FARFA’s scope and effectiveness are most visible at its annual Farm and Food Leadership Conference and during the biennial meeting of the Texas Legislature. The conference draws people from throughout Texas and the nation and includes training by professional lobbyists and legislative staff in the tactics of citizen activism.
Judith herself offers tactical workshops in the Texas capitol when committee hearings on farm and food bills take place, and FARFA members from various areas of Texas come to visit with legislators in person. She also calls for action throughout the year with newsletters and email and Facebook alerts that analyze the issues and include guides on how best to communicate with elected officials.
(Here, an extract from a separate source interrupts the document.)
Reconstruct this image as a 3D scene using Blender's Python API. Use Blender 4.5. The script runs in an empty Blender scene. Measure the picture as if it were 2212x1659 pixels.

Love kombucha? Love sausages and other good things our local farmers bring us? Then let’s not be lulled into the thought that it’s sufficient to create an alternative food system merely by buying directly from farmers, by voting with our dollars—a concept Judith rejects. “There’s no such thing,” she says. “Either you vote or you don’t vote. You can spend your money consistent with your values and help build a social and economic base for political change, and we’ve got to do this, but this is not a political act. We need to look at policies causing the problems and vote with our votes.” Thanks to Judith’s work through FARFA, we can stay informed and engaged and do just that.